Conditions of discharge-free operation of XLPE insulated power cable systems

A coherent methodology was developed for analysing the risk of partial discharge inception in the insulation of high voltage cables containing spherical voids located at the conductor screen interface and fissures located at the insulation screen interface. These two types of insulation defects present the two most important cases from the point of view of insulation integrity in high voltage cable systems. Our approach was based on the notion of sensitivity of dielectric stress to dimensional change of cable insulation and the notion of sensitivity of the size of discharge free defect to the change of electric field intensity. We investigated how modifications of insulation dimensions can affect the risk of discharge in typical defects. The obtained results revealed that so called slim design of HV cables requires that the size of voids is reduced by approximately a third to ensure discharge free operation. The size of fissures must be reduced approximately tenfold in comparison to the permissible size of similar fissures in a standard design to ensure discharge free operation at the interface with accessories. This poses a very high technological demand on new cable system designs of this type. Increasing the size of cable core creates an increased risk of partial discharge, mainly in fissures.

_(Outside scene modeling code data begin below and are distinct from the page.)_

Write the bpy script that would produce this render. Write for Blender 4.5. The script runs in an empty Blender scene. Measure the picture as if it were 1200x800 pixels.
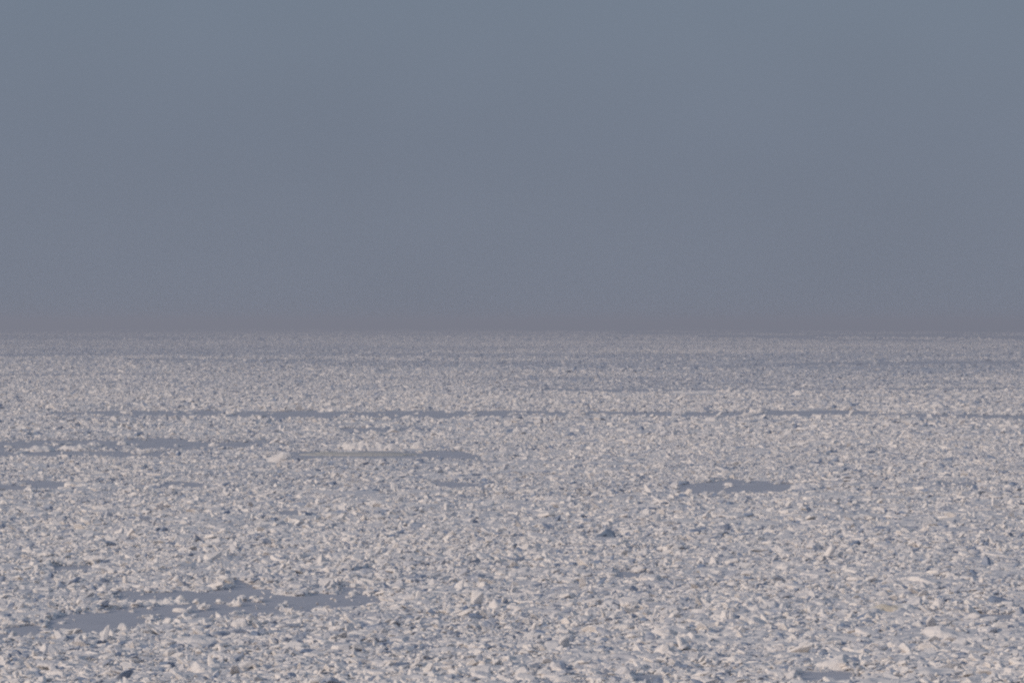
import bpy, bmesh, math, random
import numpy as np
from mathutils import Vector, Matrix

# ---------------------------------------------------------------- camera, world, sun, exposure
sc = bpy.context.scene
COL = sc.collection
CAM_H = 25.0                       # metres above the ice
FPX = 600 / math.tan(math.radians(8.0))   # focal length for a 1200 px wide picture
HORIZON = 378.0                    # row of the true horizon, 1200x800 picture

cd = bpy.data.cameras.new('camera')
cam = bpy.data.objects.new('camera', cd); COL.objects.link(cam)
cd.sensor_width = 36.0
cd.lens = 36.0 * FPX / 1200.0
cd.clip_start = 1.0; cd.clip_end = 200000.0
cam.location = (0, 0, CAM_H)
cam.rotation_euler = (math.radians(90) - math.atan((400 - HORIZON) / FPX), 0, 0)
sc.camera = cam

SUN_EL = math.radians(19.0)
SUN_AZ = math.atan2(-0.80, -0.60)       # behind the camera's left shoulder
world = bpy.data.worlds.new("World"); sc.world = world; world.use_nodes = True
nt = world.node_tree; N = nt.nodes; L = nt.links
bg = N['Background']
sky = N.new('ShaderNodeTexSky'); sky.sky_type = 'NISHITA'; sky.sun_disc = False
sky.sun_elevation = SUN_EL; sky.sun_rotation = SUN_AZ
sky.altitude = 10; sky.air_density = 1.2; sky.dust_density = 2.2; sky.ozone_density = 2.0
hs = N.new('ShaderNodeHueSaturation'); hs.inputs['Saturation'].default_value = 0.8
L.new(sky.outputs[0], hs.inputs['Color'])
# a dull veil of thin cloud low in the sky away from the sun
tc = N.new('ShaderNodeTexCoord'); sx = N.new('ShaderNodeSeparateXYZ'); L.new(tc.outputs['Generated'], sx.inputs[0])
rmp = N.new('ShaderNodeValToRGB')
L.new(sx.outputs['Z'], rmp.inputs['Fac'])
VEIL = [(0.0, (0.189, 0.214, 0.272)), (0.10, (0.157, 0.198, 0.268)), (0.35, (0.26, 0.32, 0.43)), (1.0, (0.21, 0.28, 0.42))]
els = rmp.color_ramp.elements
while len(els) < len(VEIL): els.new(0.5)
for e, (p, c) in zip(els, VEIL): e.position = p; e.color = (*[v * 10 / 4.0 for v in c], 1)   # brought to the picture by strength and exposure below
vm = N.new('ShaderNodeMix'); vm.data_type = 'RGBA'
fr = N.new('ShaderNodeMapRange'); L.new(sx.outputs['Z'], fr.inputs['Value'])
fr.inputs['From Min'].default_value = 0.05; fr.inputs['From Max'].default_value = 0.5
fr.inputs['To Min'].default_value = 0.97; fr.inputs['To Max'].default_value = 0.45
vs = N.new('ShaderNodeVectorMath'); vs.operation = 'SCALE'; vs.inputs['Scale'].default_value = 4.0
# the veil is a little uneven, as thin cloud is
vn = N.new('ShaderNodeTexNoise'); vn.inputs['Scale'].default_value = 9; vn.inputs['Detail'].default_value = 2
vmp = N.new('ShaderNodeMapping'); vmp.inputs['Scale'].default_value = (1, 1, 1.6); L.new(tc.outputs['Generated'], vmp.inputs['Vector']); L.new(vmp.outputs[0], vn.inputs['Vector'])
vr = N.new('ShaderNodeMapRange'); vr.inputs['To Min'].default_value = .91; vr.inputs['To Max'].default_value = 1.09; L.new(vn.outputs['Fac'], vr.inputs['Value'])
vk = N.new('ShaderNodeVectorMath'); vk.operation = 'SCALE'; L.new(rmp.outputs['Color'], vk.inputs[0]); L.new(vr.outputs['Result'], vk.inputs['Scale'])
L.new(vk.outputs['Vector'], vs.inputs[0])
L.new(fr.outputs['Result'], vm.inputs['Factor'])
L.new(hs.outputs['Color'], vm.inputs['A']); L.new(vs.outputs['Vector'], vm.inputs['B'])
L.new(vm.outputs['Result'], bg.inputs['Color'])
bg.inputs['Strength'].default_value = 0.10

sd = bpy.data.lights.new('sun', 'SUN'); sun = bpy.data.objects.new('sun', sd); COL.objects.link(sun)
sd.energy = 2.0; sd.angle = math.radians(0.5); sd.color = (1.0, 0.83, 0.69)
sdir = Vector((math.sin(SUN_AZ) * math.cos(SUN_EL), math.cos(SUN_AZ) * math.cos(SUN_EL), math.sin(SUN_EL)))
sun.rotation_euler = sdir.to_track_quat('Z', 'Y').to_euler()

sc.view_settings.view_transform = 'Standard'; sc.view_settings.look = 'None'
sc.view_settings.exposure = 0.0; sc.view_settings.gamma = 1.0
sc.cycles.max_bounces = 4; sc.cycles.diffuse_bounces = 2; sc.cycles.glossy_bounces = 2; sc.cycles.volume_bounces = 0
sc.cycles.use_denoising = False
sc.cycles.filter_width = 2.4        # the lens is a little soft

rng = np.random.default_rng(7)
random.seed(7)

# ---------------------------------------------------------------- helpers
def tag(o, label=None, cat=None, group=None, kind=None):
    if label: o['label'] = label
    if cat: o['category'] = cat
    if group: o['group'] = group
    if kind: o['kind'] = kind
    return o

def ground(px, py):
    """point on the ice seen at a place of the 1200x800 photograph"""
    d = np.asarray(py, float) - HORIZON
    Y = CAM_H * FPX / d
    return (np.asarray(px, float) - 600) / FPX * Y, Y

def to_px(x, y):
    return 600 + x / y * FPX, HORIZON + CAM_H * FPX / y

def vnoise(x, y, seed=0):
    x, y = x * .848 - y * .530, x * .530 + y * .848      # off-axis lattice
    xi = np.floor(x).astype(np.int64); yi = np.floor(y).astype(np.int64)
    fx = x - xi; fy = y - yi
    fx = fx * fx * (3 - 2 * fx); fy = fy * fy * (3 - 2 * fy)
    def h(a, b):
        n = (a * 374761393 + b * 668265263 + seed * 1442695041) & 0xFFFFFFFF
        n = ((n ^ (n >> 13)) * 1274126177) & 0xFFFFFFFF
        return ((n ^ (n >> 16)) & 0xFFFFFF) / float(0xFFFFFF)
    return (h(xi, yi) * (1 - fx) + h(xi + 1, yi) * fx) * (1 - fy) + (h(xi, yi + 1) * (1 - fx) + h(xi + 1, yi + 1) * fx) * fy

def fbm(x, y, wl, octv=3, seed=0):
    s = 0; a = 1; t = 0
    for k in range(octv):
        s = s + a * vnoise(x / wl + 31.7 * k, y / wl - 17.3 * k, seed + k); t += a; a *= 0.55; wl = wl * 0.45
    return s / t

# ---------------------------------------------------------------- materials
def snow_material(name, snow, ice, grain=1.0):
    m = bpy.data.materials.new(name); m.use_nodes = True
    n = m.node_tree.nodes; l = m.node_tree.links; b = n['Principled BSDF']
    at = n.new('ShaderNodeAttribute'); at.attribute_name = 'tone'
    geo = n.new('ShaderNodeNewGeometry')
    nz = n.new('ShaderNodeTexNoise'); nz.inputs['Scale'].default_value = 1.3 * grain; nz.inputs['Detail'].default_value = 5
    l.new(geo.outputs['Position'], nz.inputs['Vector'])
    ad = n.new('ShaderNodeMath'); ad.operation = 'ADD'; l.new(at.outputs['Fac'], ad.inputs[0])
    mr = n.new('ShaderNodeMapRange'); mr.inputs['From Min'].default_value = 0.35; mr.inputs['From Max'].default_value = 0.65
    mr.inputs['To Min'].default_value = -0.3; mr.inputs['To Max'].default_value = 0.3
    l.new(nz.outputs['Fac'], mr.inputs['Value']); l.new(mr.outputs['Result'], ad.inputs[1])
    mx = n.new('ShaderNodeMix'); mx.data_type = 'RGBA'; mx.clamp_factor = True
    mx.inputs['A'].default_value = (*ice, 1); mx.inputs['B'].default_value = (*snow, 1)
    l.new(ad.outputs[0], mx.inputs['Factor']); l.new(mx.outputs['Result'], b.inputs['Base Color'])
    b.inputs['Roughness'].default_value = 0.75
    b.inputs['Specular IOR Level'].default_value = 0.3
    bp = n.new('ShaderNodeBump'); bp.inputs['Strength'].default_value = 0.6; bp.inputs['Distance'].default_value = 0.12
    n2 = n.new('ShaderNodeTexNoise'); n2.inputs['Scale'].default_value = 5 * grain; n2.inputs['Detail'].default_value = 4
    l.new(geo.outputs['Position'], n2.inputs['Vector']); l.new(n2.outputs['Fac'], bp.inputs['Height'])
    l.new(bp.outputs['Normal'], b.inputs['Normal'])
    return m

M_ICE = snow_material('snow_covered_ice', (0.86, 0.815, 0.78), (0.23, 0.29, 0.40))
M_CRUST = snow_material('wet_snow', (0.80, 0.765, 0.74), (0.44, 0.46, 0.52), .35)

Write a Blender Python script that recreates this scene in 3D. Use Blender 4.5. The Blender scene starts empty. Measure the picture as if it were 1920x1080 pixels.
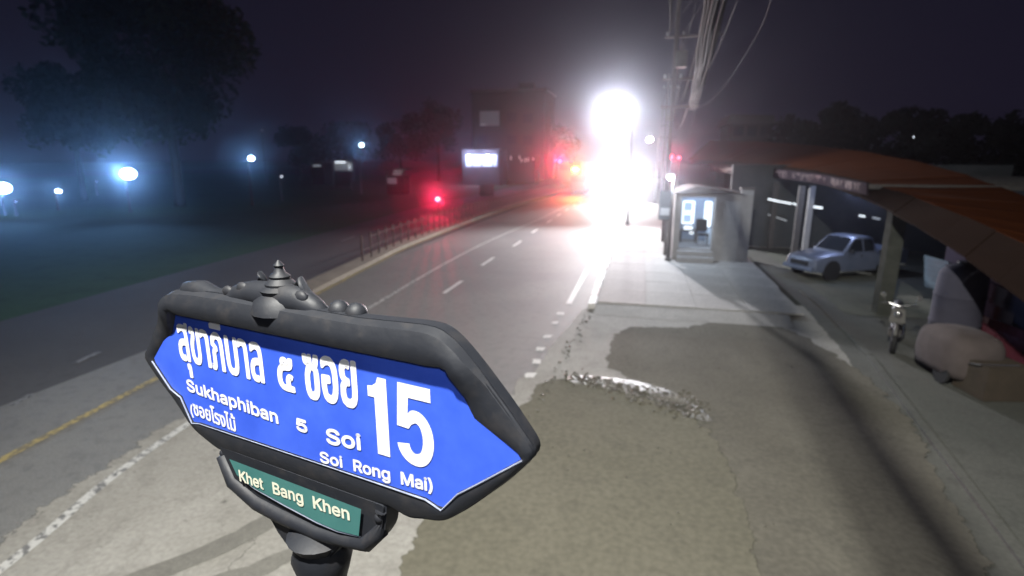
import bpy, bmesh, math, random
from mathutils import Vector, Matrix
from mathutils.geometry import delaunay_2d_cdt
random.seed(7)
S = bpy.context.scene
COL = S.collection
R = math.radians
# ---------------------------------------------------------------- camera
FPX, VX, VY, CAMH = 1000.0, 1205.0, 300.0, 4.0
PITCH = math.atan((540 - VY) / FPX)
YAW = math.atan((VX - 960) / math.hypot(FPX, 540 - VY))
cam = bpy.data.cameras.new('camera')
cam.sensor_width = 36; cam.lens = FPX / 1920 * 36; cam.clip_start = 0.05; cam.clip_end = 3000
cam.dof.use_dof = True; cam.dof.focus_distance = 1.4; cam.dof.aperture_fstop = 2.1
co = bpy.data.objects.new('camera', cam); COL.objects.link(co)
co.location = (0, 0, CAMH); co.rotation_euler = (math.pi / 2 - PITCH, 0, YAW)
S.camera = co
# ---------------------------------------------------------------- night sky
W = bpy.data.worlds.new('World'); S.world = W; W.use_nodes = True
wn = W.node_tree; bg = wn.nodes['Background']
tc = wn.nodes.new('ShaderNodeTexCoord'); sx = wn.nodes.new('ShaderNodeSeparateXYZ')
cr = wn.nodes.new('ShaderNodeValToRGB')
cr.color_ramp.elements[0].position = 0.0; cr.color_ramp.elements[0].color = (0.0150, 0.0120, 0.0270, 1)
cr.color_ramp.elements[1].position = 0.6; cr.color_ramp.elements[1].color = (0.0050, 0.0062, 0.0160, 1)
wn.links.new(tc.outputs['Generated'], sx.inputs[0]); wn.links.new(sx.outputs['Z'], cr.inputs[0])
wn.links.new(cr.outputs[0], bg.inputs['Color']); bg.inputs['Strength'].default_value = 0.62
# ---------------------------------------------------------------- exposure / render
S.view_settings.view_transform = 'Standard'; S.view_settings.look = 'None'
S.view_settings.exposure = 0.0; S.view_settings.gamma = 1.0
S.cycles.volume_bounces = 0
S.cycles.max_bounces = 5; S.cycles.diffuse_bounces = 3; S.cycles.glossy_bounces = 3
S.cycles.sample_clamp_indirect = 4.0
S.cycles.use_denoising = True
HAZE_DENSITY, HAZE_G = 0.0012, 0.94
P_STREET, P_CCTV, P_FLOOD, P_HEAD = 8000.0, 30.0, 2700.0, 22000.0

# ---------------------------------------------------------------- pixel helpers (for reading places off the photograph)
fw = Vector((-math.sin(YAW) * math.cos(PITCH), math.cos(YAW) * math.cos(PITCH), -math.sin(PITCH)))
rt = Vector((math.cos(YAW), math.sin(YAW), 0)); up = rt.cross(fw)
C0 = Vector((0, 0, CAMH))
def ray(px, py): return fw * FPX + rt * (px - 960) + up * (540 - py)
def G(px, py, z=0.0): d = ray(px, py); return C0 + d * ((z - CAMH) / d.z)
def A(px, py, Y): d = ray(px, py); return C0 + d * (Y / d.y)
def onX(px, py, X): d = ray(px, py); return C0 + d * (X / d.x)

# ---------------------------------------------------------------- lights
def lamp(name, kind, loc, power, color, radius=0.1, aim=None, size=None, blend=0.6):
    l = bpy.data.lights.new(name, kind); l.energy = power; l.color = color
    l.shadow_soft_size = radius
    o = bpy.data.objects.new(name, l); COL.objects.link(o); o.location = loc
    if kind == 'SPOT':
        l.spot_size = R(size); l.spot_blend = blend
    if aim is not None:
        o.rotation_euler = (Vector(aim) - Vector(loc)).to_track_quat('-Z', 'Y').to_euler()
    return o
STREET = Vector((-1.0, -1.2, 9.0))
FLOOD = A(1155, 210, 34.0)
lamp('street_light_near', 'SPOT', STREET, P_STREET, (1.0, .98, .91), .14, aim=(-3.2, 11.5, 0), size=122, blend=1)
lamp('camera_light', 'SPOT', (0.10, -0.06, 4.16), P_CCTV, (.93, .96, 1.0), .035, aim=(-.72, 1.09, 3.3), size=100, blend=.5)
lamp('flood_light', 'SPOT', FLOOD + Vector((0, -.3, 0)), P_FLOOD, (.92, .92, 1.0), .2, aim=(0, 0, 4), size=55, blend=1)
lamp('flood_light_down', 'SPOT', FLOOD + Vector((0, -.3, -.1)), 11500, (.96, .95, 1.0), .2, aim=(-1.5, 20, 0), size=140, blend=1)

# ---------------------------------------------------------------- materials
def mat(name, col, rough=.7, metal=0, col2=None, scale=6, bump=0.0, bscale=30, emit=None, estr=0, stops=None, detail=6, spec=None, coat=0, stretch=None):
    m = bpy.data.materials.new(name); m.use_nodes = True
    n = m.node_tree; p = n.nodes['Principled BSDF']; L = n.links.new
    p.inputs['Base Color'].default_value = (*col, 1); p.inputs['Roughness'].default_value = rough
    p.inputs['Metallic'].default_value = metal
    if spec is not None: p.inputs['Specular IOR Level'].default_value = spec
    if coat: p.inputs['Coat Weight'].default_value = coat
    if emit: p.inputs['Emission Color'].default_value = (*emit, 1); p.inputs['Emission Strength'].default_value = estr
    if col2 or bump:
        t = n.nodes.new('ShaderNodeTexCoord'); mp = n.nodes.new('ShaderNodeMapping')
        L(t.outputs['Object'], mp.inputs[0])
        if stretch: mp.inputs['Scale'].default_value = stretch
    if col2:
        a = n.nodes.new('ShaderNodeTexNoise'); a.inputs['Scale'].default_value = scale; a.inputs['Detail'].default_value = detail
        a.inputs['Roughness'].default_value = .65
        r = n.nodes.new('ShaderNodeValToRGB'); s0, s1 = stops or (.35, .68)
        r.color_ramp.elements[0].position = s0; r.color_ramp.elements[1].position = s1
        r.color_ramp.elements[0].color = (*col, 1); r.color_ramp.elements[1].color = (*col2, 1)
        L(mp.outputs[0], a.inputs[0]); L(a.outputs[0], r.inputs[0]); L(r.outputs[0], p.inputs['Base Color'])
        q = n.nodes.new('ShaderNodeMapRange'); q.inputs[3].default_value = max(.02, rough - .1); q.inputs[4].default_value = min(1, rough + .12)
        L(a.outputs[0], q.inputs[0]); L(q.outputs[0], p.inputs['Roughness'])
    if bump:
        b = n.nodes.new('ShaderNodeTexNoise'); b.inputs['Scale'].default_value = bscale; b.inputs['Detail'].default_value = 8
        d = n.nodes.new('ShaderNodeBump'); d.inputs['Strength'].default_value = bump; d.inputs['Distance'].default_value = .02
        L(mp.outputs[0], b.inputs[0]); L(b.outputs[0], d.inputs['Height']); L(d.outputs[0], p.inputs['Normal'])
    return m
def ground_mat(name, c1, c2, c3, rough=.8, s1=.35, s2=4.0, bump=.35, bscale=40, spots=None, glint=None):
    """two noise scales: broad stains and fine grit, and optional dark spots"""
    m = bpy.data.materials.new(name); m.use_nodes = True; n = m.node_tree; L = n.links.new
    p = n.nodes['Principled BSDF']; t = n.nodes.new('ShaderNodeTexCoord')
    def noise(sc, dt=6, dist=0):
        a = n.nodes.new('ShaderNodeTexNoise'); a.inputs['Scale'].default_value = sc; a.inputs['Detail'].default_value = dt
        a.inputs['Distortion'].default_value = dist; L(t.outputs['Object'], a.inputs[0]); return a
    def ramp(src, a, b, ca, cb):
        r = n.nodes.new('ShaderNodeValToRGB'); r.color_ramp.elements[0].position = a; r.color_ramp.elements[1].position = b
        r.color_ramp.elements[0].color = (*ca, 1); r.color_ramp.elements[1].color = (*cb, 1); L(src.outputs[0], r.inputs[0]); return r
    def mix(fac, a, b):
        x = n.nodes.new('ShaderNodeMix'); x.data_type = 'RGBA'; L(fac.outputs[0], x.inputs[0]); L(a.outputs[0], x.inputs[6]); L(b.outputs[0] if b else a.outputs[0], x.inputs[7]); return x
    broad = ramp(noise(s1, 5, .4), .38, .62, c1, c2)
    fine = noise(s2 * 6, 10)
    f1 = ramp(noise(s2, 8), .5, .72, (0, 0, 0), (.75, .75, .75))
    c3n = n.nodes.new('ShaderNodeRGB'); c3n.outputs[0].default_value = (*c3, 1)
    x = mix(f1, broad, c3n)
    g = n.nodes.new('ShaderNodeMix'); g.data_type = 'RGBA'; g.blend_type = 'MULTIPLY'; g.inputs[0].default_value = .45
    gr = ramp(fine, .3, .75, (.55, .55, .55), (1.25, 1.25, 1.25)); L(x.outputs[2], g.inputs[6]); L(gr.outputs[0], g.inputs[7])
    out = g.outputs[2]
    if spots:
        sp = ramp(noise(spots[0], 4, .2), spots[1], spots[1] + .05, (0, 0, 0), (1, 1, 1))
        y = n.nodes.new('ShaderNodeMix'); y.data_type = 'RGBA'; L(sp.outputs[0], y.inputs[0]); L(out, y.inputs[6]); y.inputs[7].default_value = (*spots[2], 1); out = y.outputs[2]
    L(out, p.inputs['Base Color']); p.inputs['Roughness'].default_value = rough
    if glint: p.inputs['Specular IOR Level'].default_value = glint
    b = noise(bscale, 8); d = n.nodes.new('ShaderNodeBump'); d.inputs['Strength'].default_value = bump; d.inputs['Distance'].default_value = .015
    L(b.outputs[0], d.inputs['Height']); L(d.outputs[0], p.inputs['Normal'])
    return m
def paint_mat(name, paint, under, wear=.5, scale=9):
    return mat(name, paint, .6, col2=under, scale=scale, stops=(wear, wear + .07), detail=10)

M = {}
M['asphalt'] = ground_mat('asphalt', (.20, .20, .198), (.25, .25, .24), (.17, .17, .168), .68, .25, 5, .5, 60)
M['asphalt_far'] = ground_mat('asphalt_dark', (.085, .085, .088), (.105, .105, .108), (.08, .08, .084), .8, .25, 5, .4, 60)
M['soil'] = ground_mat('soil', (.05, .05, .04), (.07, .065, .05), (.05, .05, .04), .95)
M['grass'] = ground_mat('grass_ground', (.028, .085, .038), (.04, .11, .05), (.022, .07, .03), .95, .1, 1.2, .8, 12)
M['blade'] = mat('grass_blade', (.025, .06, .035), 1.0, col2=(.032, .075, .042), scale=.6)
M['concrete'] = ground_mat('dusty_concrete', (.33, .32, .29), (.40, .39, .36), (.28, .27, .245), .8, .5, 3, .4, 45, spots=(5, .68, (.17, .165, .15)))
M['slab'] = ground_mat('slab_concrete', (.42, .41, .39), (.48, .47, .45), (.38, .37, .36), .8, .6, 3, .3, 45)
M['slab_red'] = ground_mat('slab_red', (.42, .39, .37), (.46, .43, .41), (.38, .35, .34), .8, .6, 3, .3, 45)
M['mud'] = ground_mat('damp_mud', (.165, .157, .120), (.190, .180, .140), (.150, .143, .112), .85, .35, 2.2, .18, 30, glint=.15)
M['damp'] = ground_mat('damp_concrete', (.155, .146, .120), (.185, .175, .145), (.138, .131, .110), .85, .4, 2.5, .15, 30, glint=.12)
M['rubble'] = ground_mat('wet_rubble', (.08, .075, .06), (.17, .16, .13), (.12, .11, .09), .42, 3.0, 8, 1.0, 14, glint=.5)
M['strip'] = ground_mat('roadside_concrete', (.115, .12, .105), (.145, .147, .13), (.10, .10, .09), .8, .4, 3, .4, 40)
M['shed_floor'] = ground_mat('shed_floor', (.13, .14, .11), (.18, .18, .14), (.10, .11, .09), .9, .6, 3, .5, 30)
M['median'] = ground_mat('median_concrete', (.27, .24, .19), (.32, .29, .23), (.2, .18, .15), .85, .5, 3, .4, 40)
M['white_line'] = paint_mat('white_line_paint', (.62, .62, .60), (.19, .19, .19), .49)
M['white_dash'] = paint_mat('white_dash_paint', (.72, .72, .70), (.35, .35, .34), .6)
M['faded_line'] = paint_mat('faded_line_paint', (.26, .26, .26), (.08, .08, .085), .5)
M['yellow_line'] = paint_mat('yellow_line_paint', (.50, .40, .16), (.24, .21, .14), .46)
M['kerb_white'] = paint_mat('kerb_white_paint', (.72, .70, .68), (.4, .38, .36), .58, 12)
M['kerb_red'] = paint_mat('kerb_red_paint', (.45, .22, .20), (.35, .3, .28), .5, 12)
M['streak'] = ground_mat('darker_streak', (.19, .185, .165), (.23, .225, .2), (.16, .155, .14), .8, 1.2, 6, .3, 45)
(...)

Based on the dimensions of a typical 110 kV cable we showed that a reduction of fissure dimensions by approximately a quarter is required for a discharge free operation if the conductor size increases from 1000 mm² to 2000 mm². We have quantified this way the extent to which quality of the insulation extrusion process as well as precision of accessories assembly must improve, in order to assure discharge free operation of cable systems after typical design modifications.